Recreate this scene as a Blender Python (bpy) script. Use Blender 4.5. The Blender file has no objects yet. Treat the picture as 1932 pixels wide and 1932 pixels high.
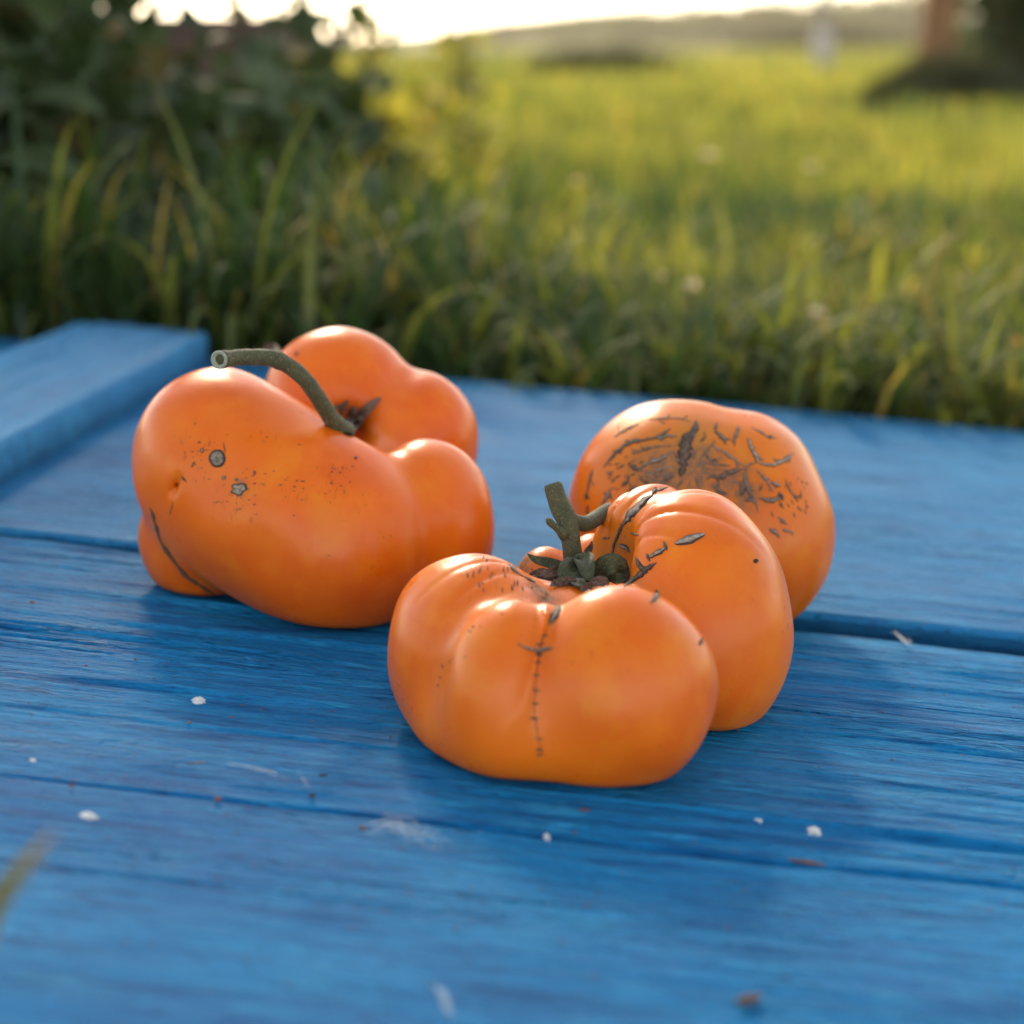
import bpy, bmesh, math, random
import numpy as np
from mathutils import Matrix, Vector

# ------------------------------------------------------------------ camera, sky, sun, exposure
SC = bpy.context.scene
COL = SC.collection
FPX = 3600.0                      # focal length in units of a 1932-pixel frame
CAM_H = 0.20
HAZE_D = 0.0006
PITCH_W = math.radians(13.75)
cam_data = bpy.data.cameras.new('camera')
cam_data.sensor_width = 36.0
cam_data.lens = 36.0 * FPX / 1932.0
cam_data.clip_start = 0.01
cam_data.clip_end = 3000.0
cam_data.dof.use_dof = True
cam_data.dof.focus_distance = 0.60
cam_data.dof.aperture_fstop = 7.2
cam = bpy.data.objects.new('camera', cam_data)
COL.objects.link(cam)
cam.location = (0, 0, CAM_H)
cam.rotation_euler = (math.radians(90) - PITCH_W, 0, 0)
SC.camera = cam

SUN_EL, SUN_AZ = math.radians(28.0), math.radians(-13.0)     # azimuth from +Y, positive to the right
world = bpy.data.worlds.new('World')
SC.world = world
world.use_nodes = True
wn = world.node_tree
wn.nodes.clear()
sky = wn.nodes.new('ShaderNodeTexSky')
sky.sky_type = 'NISHITA'
sky.sun_disc = False
sky.sun_elevation = SUN_EL
sky.sun_rotation = SUN_AZ
sky.air_density = 1.0
sky.dust_density = 0.3
sky.ozone_density = 1.0
bg = wn.nodes.new('ShaderNodeBackground')
bg.inputs['Strength'].default_value = 0.13
wo = wn.nodes.new('ShaderNodeOutputWorld')
milk = wn.nodes.new('ShaderNodeHueSaturation')               # thin evening haze: a paler, warmer sky all round
milk.inputs['Saturation'].default_value = 0.55
warm = wn.nodes.new('ShaderNodeMix'); warm.data_type = 'RGBA'; warm.blend_type = 'MULTIPLY'
warm.inputs[0].default_value = 1.0
warm.inputs[7].default_value = (1.0, 0.92, 0.80, 1.0)
wn.links.new(sky.outputs[0], milk.inputs['Color'])
wn.links.new(milk.outputs[0], warm.inputs[6])
wn.links.new(warm.outputs[2], bg.inputs[0])
wn.links.new(bg.outputs[0], wo.inputs[0])

sun_data = bpy.data.lights.new('sun', 'SUN')
sun_data.energy = 3.0
sun_data.angle = math.radians(11.0)
sun_data.color = (1.0, 0.80, 0.56)
sun = bpy.data.objects.new('sun', sun_data)
COL.objects.link(sun)
sdir = Vector((math.sin(SUN_AZ) * math.cos(SUN_EL), math.cos(SUN_AZ) * math.cos(SUN_EL), math.sin(SUN_EL)))
sun.rotation_euler = sdir.to_track_quat('Z', 'Y').to_euler()

SC.view_settings.view_transform = 'Standard'
SC.view_settings.look = 'None'
SC.view_settings.exposure = 1.74
SC.view_settings.gamma = 1.0
SC.render.engine = 'CYCLES'
SC.cycles.use_denoising = True
SC.cycles.max_bounces = 8
SC.cycles.transparent_max_bounces = 8
SC.cycles.sample_clamp_indirect = 6.0

# ------------------------------------------------------------------ frames: the door lies slightly tilted on the grass
def _unit(v):
    v = np.array(v, float)
    return v / np.linalg.norm(v)

_p, _r, _y = math.atan(879.5 / FPX), math.radians(4.29), math.radians(5.5)
_fh = np.array((-math.sin(_y), math.cos(_y), 0.0)); _rh = np.array((math.cos(_y), math.sin(_y), 0.0)); _zz = np.array((0, 0, 1.0))
FB = math.cos(_p) * _fh - math.sin(_p) * _zz
_u0 = math.sin(_p) * _fh + math.cos(_p) * _zz
RB = math.cos(_r) * _rh + math.sin(_r) * _u0
UB = -math.sin(_r) * _rh + math.cos(_r) * _u0
RW = np.array((1.0, 0, 0)); FW = np.array((0, math.cos(PITCH_W), -math.sin(PITCH_W))); UW = np.array((0, math.sin(PITCH_W), math.cos(PITCH_W)))
T3 = np.outer(RW, RB) + np.outer(UW, UB) + np.outer(FW, FB)          # board frame -> world
CAMP = np.array((0, 0, CAM_H))
TM = Matrix.Translation(Vector(CAMP)) @ Matrix([list(map(float, r)) for r in T3]).to_4x4() @ Matrix.Translation(-Vector(CAMP))

def rayb(u, v):
    """Direction (board frame, unit depth) seen at u, v of a 1932-unit frame."""
    u = np.asarray(u, float)[..., None]; v = np.asarray(v, float)[..., None]
    return (u - 966) / FPX * RB - (v - 966) / FPX * UB + FB

def pb(u, v, z):
    return CAMP + rayb(u, v) * z

def onboard(u, v, h=0.0):
    d = rayb(u, v)
    t = (h - CAM_H) / d[..., 2:3]
    return CAMP + d * t

# ------------------------------------------------------------------ helpers
def link(o, parent=None):
    COL.objects.link(o)
    if parent is not None:
        o.parent = parent
    return o

def mesh_obj(name, V, F, mat=None, parent=None, smooth=True, attrs=None, loc=None):
    me = bpy.data.meshes.new(name)
    V = np.asarray(V, float)
    if loc is not None:
        V = V - np.asarray(loc, float)
    me.from_pydata(V.tolist(), [], [tuple(map(int, f)) for f in F] if not isinstance(F, np.ndarray) else F.tolist())
    if smooth:
        me.polygons.foreach_set('use_smooth', [True] * len(me.polygons))
    if attrs:
        for k, a in attrs.items():
            at = me.attributes.new(k, 'FLOAT', 'POINT')
            at.data.foreach_set('value', np.asarray(a, np.float32))
    if mat is not None:
        me.materials.append(mat)
    me.update()
    o = bpy.data.objects.new(name, me)
    return link(o, parent)

def tag(o, label=None, cat=None, group=None, kind=None):
    if label: o['label'] = label
    if cat: o['category'] = cat
    if group: o['group'] = group
    if kind: o['kind'] = kind
    return o

def empty(name, loc=(0, 0, 0)):
    o = bpy.data.objects.new(name, None)
    o.empty_display_size = 0.02
    COL.objects.link(o)
    o.location = loc
    return o

def put_b(o, loc):
    """Place a top-level object whose own frame is the tilted board frame."""
    o.matrix_world = TM @ Matrix.Translation(Vector([float(c) for c in loc]))
    return o

def grid_faces(nu, nv, wrap=False):
    i = np.arange(nu - 1)[:, None]; J = nv if wrap else nv - 1
    j = np.arange(J)[None, :]
    j2 = (j + 1) % nv
    return np.stack([i * nv + j, i * nv + j2, (i + 1) * nv + j2, (i + 1) * nv + j], -1).reshape(-1, 4)

def _hash(ix, iy, seed):
    h = (ix.astype(np.int64) * 374761393 + iy.astype(np.int64) * 668265263 + seed * 974711) & 0x7fffffff
    h = ((h ^ (h >> 13)) * 1274126177) & 0x7fffffff
    return ((h ^ (h >> 16)) & 0xffff) / 65535.0

def vnoise(x, y, seed=0):
    x = np.asarray(x, float); y = np.asarray(y, float)
    x, y = np.broadcast_arrays(x, y)
    ix = np.floor(x); iy = np.floor(y); fx = x - ix; fy = y - iy
    ix = ix.astype(int); iy = iy.astype(int)
    fx = fx * fx * (3 - 2 * fx); fy = fy * fy * (3 - 2 * fy)
    a = _hash(ix, iy, seed); b = _hash(ix + 1, iy, seed); c = _hash(ix, iy + 1, seed); d = _hash(ix + 1, iy + 1, seed)
    return (a * (1 - fx) + b * fx) * (1 - fy) + (c * (1 - fx) + d * fx) * fy - 0.5

def spline(P, n):
    """Catmull-Rom through rows of P, n samples."""
    P = np.asarray(P, float)
    if len(P) == 2:
        t = np.linspace(0, 1, n)[:, None]
        return P[0] * (1 - t) + P[1] * t
    Q = np.vstack([2 * P[0] - P[1], P, 2 * P[-1] - P[-2]])
    t = np.linspace(0, len(P) - 1 - 1e-9, n); k = t.astype(int); s = (t - k)[:, None]
    p0, p1, p2, p3 = Q[k], Q[k + 1], Q[k + 2], Q[k + 3]
    return 0.5 * (2 * p1 + (p2 - p0) * s + (2 * p0 - 5 * p1 + 4 * p2 - p3) * s ** 2 + (-p0 + 3 * p1 - 3 * p2 + p3) * s ** 3)

def tube(path, rad, nseg=14, wob=0.0, seed=0, cap=True):
    """Tube along path (n,3) with radii (n,); returns V, F."""
    path = np.asarray(path, float); n = len(path); rad = np.broadcast_to(rad, (n,))
    tan = np.gradient(path, axis=0); tan /= np.linalg.norm(tan, axis=1)[:, None]
    ref = np.array((0.13, 0.2, 0.97)); 
    if abs(tan[0] @ ref) > .95: ref = np.array((1.0, 0.1, 0))
    a = np.cross(tan, ref); a /= np.linalg.norm(a, axis=1)[:, None]
    b = np.cross(tan, a)
    th = np.arange(nseg) / nseg * 2 * math.pi
    w = 1 + wob * 2 * vnoise(np.arange(n)[:, None] * .8, np.arange(nseg)[None, :] * 1.0, seed)
    V = path[:, None] + (a[:, None] * np.cos(th)[None, :, None] + b[:, None] * np.sin(th)[None, :, None]) * (rad[:, None] * w)[..., None]
    V = V.reshape(-1, 3); F = grid_faces(n, nseg, True).tolist()
    if cap:
        V = np.vstack([V, path[0], path[-1]]); c0, c1 = n * nseg, n * nseg + 1
        for j in range(nseg):
            F.append((c0, (j + 1) % nseg, j)); F.append((c1, (n - 1) * nseg + j, (n - 1) * nseg + (j + 1) % nseg))
    return V, F

def join(parts):
    Vs, Fs, n = [], [], 0
    for V, F in parts:
        Vs.append(np.asarray(V)); Fs += [tuple(int(i) + n for i in f) for f in F]; n += len(V)
    return np.vstack(Vs), Fs

# ------------------------------------------------------------------ node helpers
class NT:
    def __init__(s, name):
        s.mat = bpy.data.materials.new(name); s.mat.use_nodes = True
        s.t = s.mat.node_tree; s.t.nodes.clear()
        s.out = s.t.nodes.new('ShaderNodeOutputMaterial')
    def n(s, ty, **kw):
        nd = s.t.nodes.new(ty)
        for k, v in kw.items():
            if k in nd.inputs.keys() if isinstance(k, str) else False:
                s.set(nd, k, v)
            else:
                setattr(nd, k, v)
        return nd
    def set(s, nd, k, v):
        if isinstance(v, bpy.types.NodeSocket): s.t.links.new(v, nd.inputs[k])
        else: nd.inputs[k].default_value = v
    def noise(s, vec, scale, detail=4, rough=.55, dist=0.0):
        nd = s.t.nodes.new('ShaderNodeTexNoise')
        if vec is not None: s.set(nd, 'Vector', vec)
        s.set(nd, 'Scale', scale); s.set(nd, 'Detail', detail); s.set(nd, 'Roughness', rough); s.set(nd, 'Distortion', dist)
        return nd.outputs['Fac']
    def vor(s, vec, scale, feature='F1'):
        nd = s.t.nodes.new('ShaderNodeTexVoronoi'); nd.feature = feature
        s.set(nd, 'Vector', vec); s.set(nd, 'Scale', scale)
        return nd
    def scale(s, vec, x, y, z):
        nd = s.t.nodes.new('ShaderNodeVectorMath'); nd.operation = 'MULTIPLY'
        s.t.links.new(vec, nd.inputs[0]); nd.inputs[1].default_value = (x, y, z)
        return nd.outputs[0]
    def vadd(s, a, b):
        nd = s.t.nodes.new('ShaderNodeVectorMath'); nd.operation = 'ADD'
        for i, v in enumerate((a, b)):
            if isinstance(v, bpy.types.NodeSocket): s.t.links.new(v, nd.inputs[i])
            else: nd.inputs[i].default_value = v
        return nd.outputs[0]
    def m(s, op, a, b=None, c=None, clamp=False):
        nd = s.t.nodes.new('ShaderNodeMath'); nd.operation = op; nd.use_clamp = clamp
        for i, v in enumerate((a, b, c)):
            if v is None: continue
            if isinstance(v, bpy.types.NodeSocket): s.t.links.new(v, nd.inputs[i])
            else: nd.inputs[i].default_value = v
        return nd.outputs[0]
    def rng(s, v, a, b, c=0.0, d=1.0, smooth=False):
        nd = s.t.nodes.new('ShaderNodeMapRange')
        if smooth: nd.interpolation_type = 'SMOOTHSTEP'
        s.t.links.new(v, nd.inputs[0])
        for i, x in enumerate((a, b, c, d)): nd.inputs[i + 1].default_value = x
        return nd.outputs[0]
    def mix(s, f, a, b, blend='MIX'):
        nd = s.t.nodes.new('ShaderNodeMix'); nd.data_type = 'RGBA'; nd.blend_type = blend
        for k, v in ((0, f), (6, a), (7, b)):
            if isinstance(v, bpy.types.NodeSocket): s.t.links.new(v, nd.inputs[k])
            elif k == 0: nd.inputs[0].default_value = v
            else: nd.inputs[k].default_value = (*v[:3], 1.0)
        return nd.outputs[2]
    def attr(s, name):
        nd = s.t.nodes.new('ShaderNodeAttribute'); nd.attribute_name = name
        return nd
    def obj(s):
        return s.t.nodes.new('ShaderNodeTexCoord').outputs['Object']
    def bump(s, h, strength, dist, normal=None):
        nd = s.t.nodes.new('ShaderNodeBump'); s.set(nd, 'Height', h); s.set(nd, 'Strength', strength); s.set(nd, 'Distance', dist)
        if normal is not None: s.set(nd, 'Normal', normal)
        return nd.outputs[0]
    def principled(s, **kw):
        nd = s.t.nodes.new('ShaderNodeBsdfPrincipled')
        for k, v in kw.items():
            k = k.replace('_', ' ')
            if k in ('Base Color', 'Coat Tint') and not isinstance(v, bpy.types.NodeSocket): v = (*v[:3], 1.0)
            s.set(nd, k, v)
        return nd
    def finish(s, sh):
        s.t.links.new(sh if isinstance(sh, bpy.types.NodeSocket) else sh.outputs[0], s.out.inputs['Surface'])
        return s.mat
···
SHORT TASK:
Return nothing but the lines running from the start of the data to the line with "SC.camera = cam", please, both ends included and no pictures.

OUTPUT OF THE TASK:
Recreate this scene as a Blender Python (bpy) script. Use Blender 4.5. The Blender file has no objects yet. Treat the picture as 1932 pixels wide and 1932 pixels high.
import bpy, bmesh, math, random
import numpy as np
from mathutils import Matrix, Vector

# ------------------------------------------------------------------ camera, sky, sun, exposure
SC = bpy.context.scene
COL = SC.collection
FPX = 3600.0                      # focal length in units of a 1932-pixel frame
CAM_H = 0.20
HAZE_D = 0.0006
PITCH_W = math.radians(13.75)
cam_data = bpy.data.cameras.new('camera')
cam_data.sensor_width = 36.0
cam_data.lens = 36.0 * FPX / 1932.0
cam_data.clip_start = 0.01
cam_data.clip_end = 3000.0
cam_data.dof.use_dof = True
cam_data.dof.focus_distance = 0.60
cam_data.dof.aperture_fstop = 7.2
cam = bpy.data.objects.new('camera', cam_data)
COL.objects.link(cam)
cam.location = (0, 0, CAM_H)
cam.rotation_euler = (math.radians(90) - PITCH_W, 0, 0)
SC.camera = cam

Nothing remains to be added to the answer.